Max Verstappen won a chaotic and controversial Australian Grand Prix that finished under a safety car after a controversial crash-affected restart.
The Red Bull driver led Mercedes’ Lewis Hamilton and Aston Martin’s Fernando Alonso home to set the podium.
That was despite Alonso being tagged into a spin at a restart with two laps to go and dropped to the back.
Governing body the FIA said the order had to be declared as at the restart for one final lap behind a safety car.
To add to the controversy, Ferrari’s Carlos Sainz was given a five-second penalty for causing the decisive crash at the first corner by tagging Alonso’s car, dropping him from fourth to 12th and out of the points.
An emotional Sainz described that decision as “unacceptable”, adding: “They need to wait until after the race and discuss with me. Clearly the penalty is not deserved. It is too severe.”
The Alpine drivers Pierre Gasly and Esteban Ocon were the other big losers from the official decisions – they took the penultimate restart fifth and 10th but crashed into each other and retired at the second corner.
The unprecedented events will lead to controversy that F1 is putting showbusiness before sport.
There is a direct line from the final laps of the Abu Dhabi Grand Prix in 2021 – when officials made errors that changed the course of the world championship fight between Verstappen and Hamilton – to these events, as the final red flag was thrown to try to ensure the grand prix would finish under racing conditions.
Ironically, that desire led to the final, bizarre and confusing climax, and a race that did actually end under a safety car.
The first-corner crash led the FIA to make a decision that a lap had taken place but that most of the events during it had had no effect, other than the crash between the Alpines.
The bizarre and controversial climax
The extraordinary events at the end of a race that had already had two safety cars and a previous red flag were triggered when Kevin Magnussen’s Haas ran wide at the first chicane and tagged the wall.

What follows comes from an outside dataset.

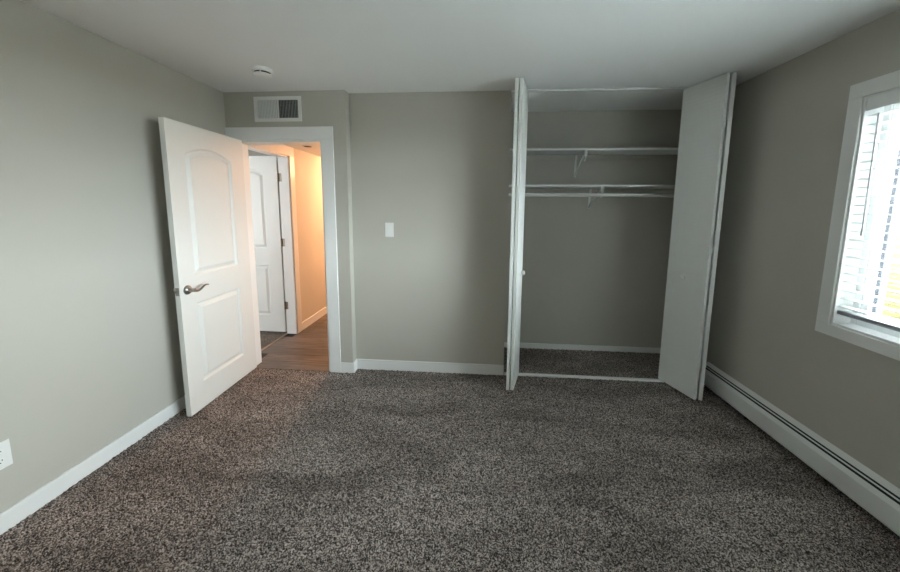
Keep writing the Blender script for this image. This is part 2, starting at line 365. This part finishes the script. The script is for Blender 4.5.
# ------------------------------------------------------------------ panel doors
def inset(loop, d):
    n = len(loop); out = []
    for i in range(n):
        p0, p1, p2 = Vector(loop[i-1]), Vector(loop[i]), Vector(loop[(i+1) % n])
        e1 = (p1-p0).normalized(); e2 = (p2-p1).normalized()
        n1 = Vector((-e1.y, e1.x)); n2 = Vector((-e2.y, e2.x)); b = (n1+n2)
        b = b/max(b.dot(n1), 0.3)
        out.append(p1+b*d)
    return [(v.x, v.y) for v in out]
def make_leaf(root, w, h, t, handle=True, hinge_z=()):
    xa, xb = 0.160, w-0.135
    up_loop = [(xa, 0.985), (xb, 0.985), (xb, 1.828)]
    s = 0.062; c = xb-xa; R = (c*c/4+s*s)/(2*s); zc = 1.828+s-R; xm = (xa+xb)/2
    a0 = math.asin((c/2)/R)
    for k in range(1, 14):
        a = a0-2*a0*k/14; up_loop.append((xm+R*math.sin(a), zc+R*math.cos(a)))
    up_loop.append((xa, 1.828))
    lo_loop = [(xa, 0.195), (xb, 0.195), (xb, 0.790), (xa, 0.790)]
    bm = bmesh.new()
    for yy in (0.0, t):
        edges = []
        for lp in ([(0, 0), (w, 0), (w, h), (0, h)], up_loop, lo_loop):
            vs_ = [bm.verts.new((p[0], yy, p[1])) for p in lp]
            edges += [bm.edges.new((vs_[i], vs_[(i+1) % len(vs_)])) for i in range(len(vs_))]
        bmesh.ops.triangle_fill(bm, use_beauty=True, use_dissolve=False, edges=edges)
    bm.verts.ensure_lookup_table()
    def V(x, y, z):
        return min(bm.verts, key=lambda v: (v.co-Vector((x, y, z))).length)
    cs = [(0, 0), (w, 0), (w, h), (0, h)]
    for i in range(4):
        a, b = cs[i], cs[(i+1) % 4]
        bm.faces.new((V(a[0], 0, a[1]), V(b[0], 0, b[1]), V(b[0], t, b[1]), V(a[0], t, a[1])))
    bmesh.ops.recalc_face_normals(bm, faces=bm.faces)
    obj('slab', bm, 'door_white', root)
    for side in (0, 1):
        for lp in (up_loop, lo_loop):
            bm = bmesh.new(); prev = None
            for d, dep in ((0, 0), (0.003, 0.005), (0.012, 0.013), (0.021, 0.0135), (0.024, 0.012), (0.044, 0.0025), (0.046, 0.0005)):
                L2 = inset(lp, d); yy = dep if side == 0 else t-dep
                cur = [bm.verts.new((p[0], yy, p[1])) for p in L2]
                if prev:
                    for i in range(len(cur)): bm.faces.new((prev[i], prev[(i+1) % len(cur)], cur[(i+1) % len(cur)], cur[i]))
                prev = cur
            bm.faces.new(prev); bmesh.ops.recalc_face_normals(bm, faces=bm.faces)
            f = max(bm.faces, key=lambda f: f.calc_area())
            if (f.normal.y > 0) != (side == 1): bmesh.ops.reverse_faces(bm, faces=bm.faces)
            obj('panel', bm, 'door_white', root)
    if handle:
        hx, hz = w-0.062, 0.90
        for sgn, yy in ((1, t), (-1, 0)):
            bm = bmesh.new()
            M = Matrix.Translation((hx, yy, hz)) @ Matrix.Rotation(-sgn*PI/2, 4, 'X')
            lathe(bm, [(0.033, 0.0), (0.033, 0.004), (0.030, 0.009), (0.018, 0.012), (0.013, 0.018), (0.012, 0.05), (0.0125, 0.056), (0.004, 0.058)], 28, M)
            hd = obj('handle', bm, 'nickel', root, True); hd['label'] = 'satin nickel wave lever handle'
            bm = bmesh.new(); yo = yy+sgn*0.047
            pts = []; rad = []
            for k in range(19):
                s_ = k/18; pts.append((hx-0.135*s_, yo+sgn*0.006*math.sin(PI*s_), hz-0.010*math.sin(2*PI*min(1, s_*1.0))*1.0+0.009*s_*s_))
                rad.append(0.0105*(1-0.55*s_))
            tube(bm, pts, rad, 12)
            obj('lever', bm, 'nickel', hd, True)
        bm = bmesh.new(); bx(bm, w-0.0005, w+0.0015, t/2-0.0125, t/2+0.0125, hz-0.028, hz+0.028, 0.0004)
        lp = obj('latch_plate', bm, 'nickel', root)
        bm = bmesh.new(); prism(bm, [(w, t/2-0.007), (w+0.011, t/2-0.007), (w+0.002, t/2+0.007), (w, t/2+0.007)], 'z', hz-0.009, hz+0.009)
        obj('latch_bolt', bm, 'nickel', lp)
    for hz in hinge_z:
        bm = bmesh.new(); cyl(bm, (-0.010, t+0.003, hz-0.045), (-0.010, t+0.003, hz+0.045), 0.0075, seg=14)
        bx(bm, -0.0022, 0.0, 0.004, t+0.001, hz-0.045, hz+0.045)
        bx(bm, -0.046, -0.010, t-0.0075, t-0.0045, hz-0.045, hz+0.045)
        obj('hinge', bm, 'bronze', root)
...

The impact broke the Dane’s wheel rim, caused a puncture and left debris strewn across the track.
The timing of the incident meant that, according to the rules, there would be two racing laps after the restart.
Sainz tagged Alonso’s rear wheel and tipped the Aston Martin into a spin, triggering chaos behind.
Perez ran wide across the grass and then Gasly, appearing not to see Ocon on his outside, pushed his team-mate into the wall, taking both cars out.
The red flag was immediately thrown again and the rules dictated that the order had to be that at the restart because the field had not covered enough ground for there to be any other reference to set the start order.
That reinstated Alonso to third, despite his being dropping to the back after his collision, and Perez to fifth, after losing a lot of ground.
The Aston Martin of Lance Stroll was fourth, followed by Perez, McLaren’s Lando Norris and Haas driver Nico Hulkenberg. McLaren’s Oscar Piastri, Alfa Romeo’s Zhou Guanyu and Alpha Tauri’s Yuki Tsunoda completed the points positions.